TBILISI, DFWatch — The new government in Georgia wants to amend the law on the occupied territories in order to soften the punishment for people who violate it.

The Law on Occupied Territories was adopted in October 2008, a few months after the Russian-Georgian war. The law prohibits foreigners from visiting the territories occupied by Russia in Abkhazia and so-called South Ossetia without permission from Tbilisi.

There are also restrictions on how to enter these territories; the law only allows entering the regions from the Georgian side.

The territory of the Autonomous Republic of Abkhazia shall be entered from the territory of the Zugdidi Municipality; while the territory of the Tskhinvali Region shall be entered from the territory of the Gori Municipality, the law reads.

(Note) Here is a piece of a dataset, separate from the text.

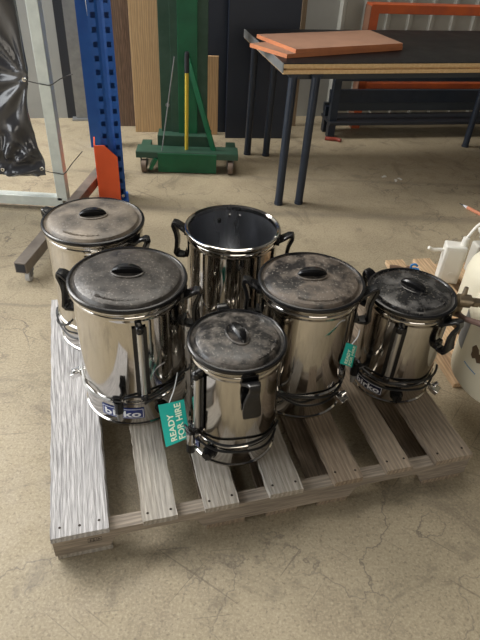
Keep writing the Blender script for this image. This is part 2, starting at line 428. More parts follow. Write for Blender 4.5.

In case of violation, a person is punished under the criminal law and might be fined or face up to four years in jail.

Paata Zakareishvili, Minister for Reintegration Issues, told today journalists that the government has prepared amendments to this law and a bill has been presented to parliament.

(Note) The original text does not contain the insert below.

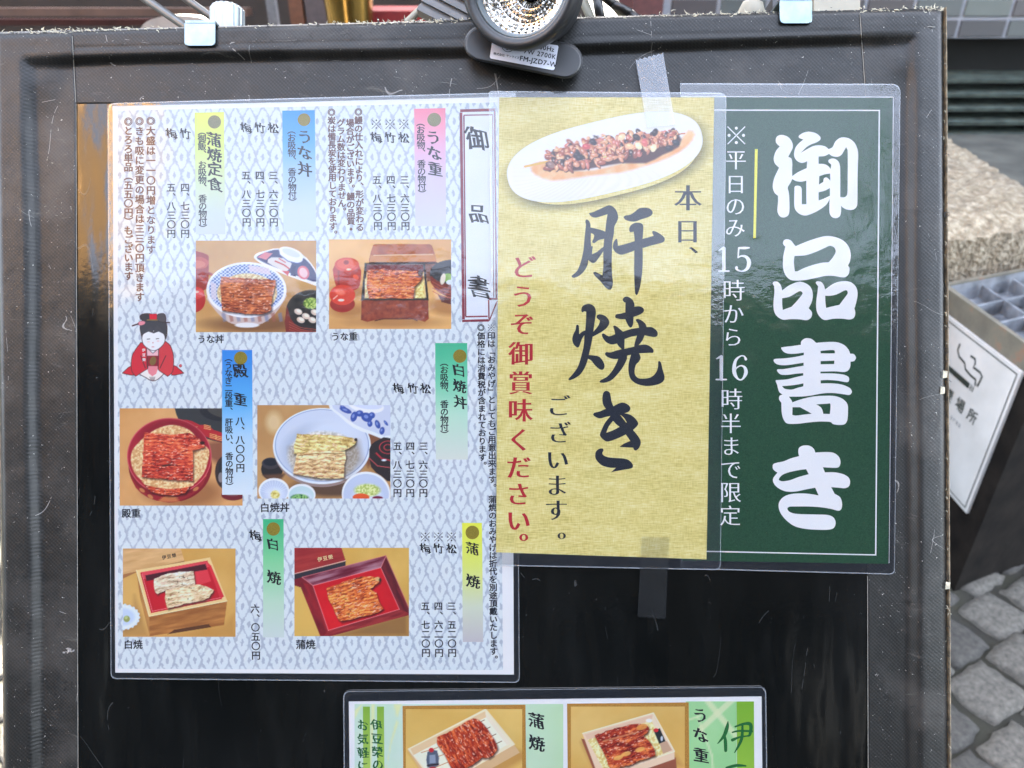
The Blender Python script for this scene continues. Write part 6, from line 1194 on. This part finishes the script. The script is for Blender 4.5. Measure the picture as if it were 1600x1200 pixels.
# ------------------------------------------------------------------ chrome holder clips
def chrome_m():
    m, n, b = mat('worn_chrome_plate'); co = objco(n); b.inputs['Metallic'].default_value = .85
    f = noise(n, co, 60, 4); n.links.new(ramp(n, f, [(.35, C4((110, 128, 136), 1)), (.65, C4((134, 150, 156), 1))]), b.inputs['Base Color']); n.links.new(math_(n, 'ADD', .25, math_(n, 'MULTIPLY', f, .2)), b.inputs['Roughness']); n.links.new(bump(n, noise(n, co, 25, 3), .2, .001), b.inputs['Normal']); return m
chm = chrome_m()
def clip(label, x0, y0, x1, y1):
    T = Thing('board_clip', label, 'clip', board=((x0 + x1) / 2, y1, 8), group='chrome clips hooked over the top of the board')
    o_ = rrect([(x0, y0), (x1, y0), (x1, y1), (x0, y1)], (1, 1, 8, 8), 6); N = len(o_); v = [bp(p.x, p.y, 7.6) for p in o_] + [bp(p.x, p.y, 9.2) for p in o_] + [bp(p.x + (-.9 if p.x > (x0 + x1) / 2 else .9), p.y + (-.9 if p.y > (y0 + y1) / 2 else .9), 9.7) for p in o_]
    f = [(k * N + (i + 1) % N, k * N + i, (k + 1) * N + i, (k + 1) * N + (i + 1) % N) for k in (0, 1) for i in range(N)] + [tuple(range(2 * N, 3 * N))[::-1]]
    T.part('plate', v, f, chm)
    g = Geo(); a, b = bp(x0 + 1, y0 - .5, 9.1), bp(x1 - 1, y0 - .5, 9.1); b = Vector((b.x, a.y + .0018, 0)); g.box((a.x, a.y, -.030), (b.x, b.y, .0090)); T.part('hook', g.v, g.f, chm)
    g = Geo().box((a.x, bp(0, y0 + 90, 0).y, -.0325), (b.x, b.y, -.0305)); T.part('back_plate', g.v, g.f, chm); return T
K1 = clip('chrome clip hooked over the board top left of the lamp, beside a ribbed knob', 288, 36, 337, 72); K2 = clip('chrome clip hooked over the board top near the right corner', 1218, 1, 1269, 37)
g = Geo(); cx, cy = 355.5, 20; n_ = 72; r0 = 25.5 * SPX * 1.07; o_ = bp(cx, 60, -30); v = []
for z_, k_ in ((0, 1), (bp(0, 17, -30).y - bp(0, 60, -30).y, 1), (bp(0, 13, -30).y - bp(0, 60, -30).y, .9)):
    for i in range(n_): t = 6.2832 * i / n_; rr = r0 * k_ * (1.0 if (i // 2) % 2 else .955); v.append(o_ + Vector((math.cos(t) * rr, z_, math.sin(t) * rr)))
f = [(k * n_ + (i + 1) % n_, k * n_ + i, (k + 1) * n_ + i, (k + 1) * n_ + (i + 1) % n_) for k in (0, 1) for i in range(n_)] + [tuple(range(2 * n_, 3 * n_))[::-1]]
kn = Thing('ribbed_knob', 'pale ribbed clamping knob behind the board top, right of the left clip', 'knob', board=(355, 60, -30)); kn.part('ribbed_wheel', v, f, plain('pale_knurled_metal', (170, 178, 180), .35, .5, bmp=0, k=.6)); g = Geo().tube(o_ - Vector((0, .03, 0)), o_ - Vector((0, .0005, 0)), .004); kn.part('screw', g.v, g.f, chm)
# ------------------------------------------------------------------ stand that carries the board
ST_ = Thing('sign_stand', 'folding stand of cream rods and dark steel carrying the menu board', 'stand', loc=(0, .72, 0))
BMi = BM
def W(x, y, h): return BM @ bp(x, y, h)
steel = plain('dark_stand_steel', (52, 52, 54), .5, bmp=.1, k=.9); cream = plain('cream_painted_rod', (196, 190, 168), .5, nscale=30, var=.2, bmp=.1, k=.4); rod = plain('dull_steel_rod', (120, 122, 122), .4, .6, k=.5, bmp=0)
def tb(name, a, b, r, m, r2=None):
    g = Geo().tube(a, b, r, r2, 14); ST_.part(name, g.v, g.f, m, smooth=False)
for x_ in (120, 1360):
    top_ = W(x_, 80, -30); bot = W(x_, 1490, -30); tb('rail', top_, bot, .010, steel); tb('leg', bot, Vector((bot.x, bot.y - .12, 0.0)), .010, steel); tb('rear_leg', W(x_, 200, -42), Vector((top_.x, 1.10, 0.0)), .009, steel)
for y_ in (160, 1440): tb('crossbar', W(112, y_, -24), W(1368, y_, -24), .007, steel)
for a, b, r, m in (((635, 36), (735, -62), .0029, cream), ((905, -14), (928, 40), .0034, cream), ((942, -14), (990, 40), .0038, cream)):
    tb('brace_rod', W(*a, -34), W(*b, -34), r, m)
tb('brace_rod', W(205, -17, -36), W(293, 44, -33), .0033, rod); tb('brace_rod', W(262, -22, -48), W(338, 32, -48), .0030, rod); tb('cross_strut', W(160, -30, -52), W(960, -60, -42), .006, steel)
for a, b, nm in (((1272, -40), (1344, 70), 'cream_block'), ):
    p0, p1 = bp(a[0], b[1], -22), bp(a[1] if False else b[0], a[1], -22); g = Geo().box((p0.x, p0.y, -.052), (p1.x, p1.y, -.022)); g.v = [BM @ x for x in g.v]; ST_.part(nm, g.v, g.f, cream)
g = Geo(); c_ = W(1173, 26, -60)
g.lathe(c_ - Vector((0, 0, .05)), (0, 0, 1), [(.001, 0), (.0105, 0), (.0125, .03), (.0118, .052), (.008, .061), (.001, .064)], 20); ST_.part('end_cap', g.v, g.f, cream, smooth=True)
g = Geo(); p0, p1 = bp(1203, 20, -14), bp(1217, 3, -14); g.box((p0.x, p0.y, -.024), (p1.x, p1.y, -.008)); g.v = [BM @ x for x in g.v]; ST_.part('pivot_block', g.v, g.f, steel)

The amendment is that if a person violates the rule of entering the occupied territories, the first time he or she will be given administrative punishment, which will be a fine, but in case of repeat offense, the person will be punished under the criminal code of Georgia and may be go to jail.

He said he doesn’t think it is right that on the first violation a person is punished to go to jail, because many foreigners are in Georgian prisons because they have violated this law.

Even though the bill has not yet been reviewed in the parliament, the government’s opponents have started criticizing it, claiming that the new government fulfills the orders of Russian officials.

When the Georgian president last year canceled visa rules for Russian citizens, Russian officials responded that they will only do the same for Georgian citizens when Georgia amends its law about occupied territories, which threatens their citizens to go to Georgian jails.